State Water Board technical staff described the approach they will use to model and cost remedies for facilities flagged as inadequate, proposing modular “solution packages” that combine technical remedial actions with administrative and operational assistance.
Caitlin, a research engineer with the Office of Water Programs, described the team’s approach: identify the presumed underlying cause for a facility’s inadequacy (for example, hydraulic overloading, treatment-process failure, or reporting deficiencies); then assign a set of remedial actions drawn from a menu of common fixes. "We kind of narrowed on this idea of having a solution package, which is gonna be a package of what we're referring to as remedial actions," she said.
Remedial action examples for treatment plants include storage basins, pond desludging, liners, filtration or flotation additions, or full facility replacement; for collection systems, options include spot pipe repair, lining or widespread rehabilitation scaled by miles of pipe, and pump-station rehabilitation. Administrative and operational interventions include technical assistance, interim administrative appointments, contract operator support and SCADA upgrades.
Jonathan Kaplan outlined the cost methodology: derive capital and O&M costs from state engineering reports (approximately 200 DFA reports were reviewed), apply soft-cost multipliers (planning, design, permitting, construction contingency and oversight), calculate net-present-value of O&M over a 20-year window and add managerial/technical-assistance costs. Staff said they will use regional cost adjustments and CPI updates to normalize older estimates and may borrow methodology from the drinking-water needs assessment.

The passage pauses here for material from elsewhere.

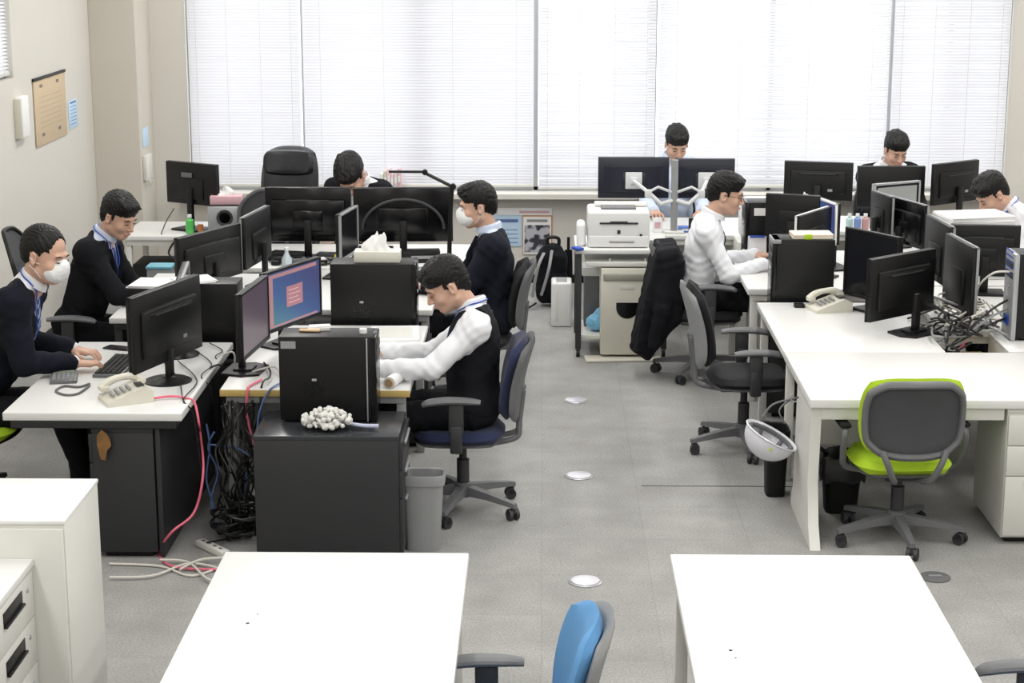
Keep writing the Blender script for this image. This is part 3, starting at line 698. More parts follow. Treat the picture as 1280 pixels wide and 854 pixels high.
desk('white desk of the dark haired man in black jacket at left', -2.47, -1.66, 10.2, 11.55, body=CHAR, legs=True, panels=[(-1.72, -1.70, 10.25, 11.5, .1, .68)])
tower('black tower with papers on top behind thin left monitor', -1.99, -1.64, 9.72, 9.92, .60, 1.015, holes=False, face=-1, facem=BLKG)
papers('white papers spread on black tower at left', (-1.90, 9.80, 1.015), .5, .21, .18, .012)
papers('white papers on the open tray beside black jacket man', (-2.13, 9.83, .99), -.1, .21, .24, .014)
t = thing('black_tray', 'black letter tray holding papers beside black jacket man', 'tray', (-2.13, 9.83, .60)); MB().b2(-.12, .12, -.13, .13, .36, .39, .004).b2(-.10, .10, -.12, .12, 0, .36, .006).build('body', BLKM, t)
monitor('big black monitor nearest on the masked mans desk', (-1.945, 8.44), (-1.735, 9.05), 1.20, .825, base='round', style='ridge', base_off=-.0)
monitor('monitor seen edge on behind the nearest left monitor', (-1.89, 9.56), (-1.83, 9.06), 1.17, .86, base='round', style='flat', edge=GREYL, base_off=.045)
monitor('dark monitor back facing camera beside black jacket man', (-2.09, 10.32), (-1.82, 10.88), 1.16, .85, style='big', base='round', edge=DGREY)
monitor('monitor with grey top edge behind the black jacket mans', (-1.80, 10.86), (-1.72, 11.38), 1.19, .87, style='flat', base='round', edge=GREYL)
phone('cream desk phone at near corner of masked mans desk', (-1.97, 8.38, .72), R(-62))
t = thing('calculator', 'grey calculator on desk by the masked mans elbow', 'calculator', (*on(80, 475, .72)[:2], .72), R(12)); MB().box((0, 0, .012), (.13, .17, .022), rot=(R(4), 0, 0), bev=.005).build('body', GREYP, t); k = MB()
for i in range(5):
    for j in range(5): k.box((-.045+i*.0225, -.06+j*.02, .0245+(-.06+j*.02)*.07), (.016, .013, .005), bev=0)
k.build('keys', GREYL, t); MB().box((0, .055, .0285), (.1, .03, .003), rot=(R(4), 0, 0), bev=0).build('display', mat('lcd', (.25,.3,.25), .3), t)
t = thing('smartphone', 'black smartphone on white desk beyond the masked mans hands', 'phone', (*on(148, 436, .72)[:2], .72), R(70)); MB().box((0, 0, .005), (.075, .15, .009), bev=.004).build('body', BLKG, t); MB().box((0, 0, .0098), (.065, .13, .0006), bev=0).build('screen', SCREEN, t)
cable('grey phone cord looped on masked mans desk', [(*on(x, y, .725)[:2], .726) for x, y in ((112, 482), (98, 492), (82, 494), (70, 489), (80, 483), (98, 484), (112, 480))], GREYP, .006)
keyboard('dark keyboard under the masked mans hands', (-2.15, 9.02, .72), R(88))
c = mat('green drink', (.10,.50,.12), .2)
# cable clutter along the left desks
P = on(200, 492, .73); 
cable('pink network cable hanging from the left desk to floor', [(-1.86, 8.36, .73), (-1.76, 8.40, .735), (-1.68, 8.40, .725), (-1.645, 8.40, .70), (-1.62, 8.36, .60), on(250, 540, .50), (*at(254, 590, 8.3)[:2], at(254, 590, 8.3)[2]), at(243, 640, 8.25), at(215, 665, 8.15), on(199, 690, .01), on(215, 708, .012), on(270, 712, .012), on(300, 708, .012)], PINK, .006)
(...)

Staff flagged open issues still under development: thresholds for choosing facility replacement versus remedial fixes, non-economic selection criteria (climate resilience, operational simplicity, future regulations), and how to cost and assign managerial/administrative assistance. The team requested technical feedback and said they may consult advisory-group members and wastewater practitioners for better cost inputs, especially for administrative support measures.
Next steps: staff will complete cost curves, finalize soft-cost multipliers and provide more detailed modeling outputs in phase 2 and in office hours for technical review.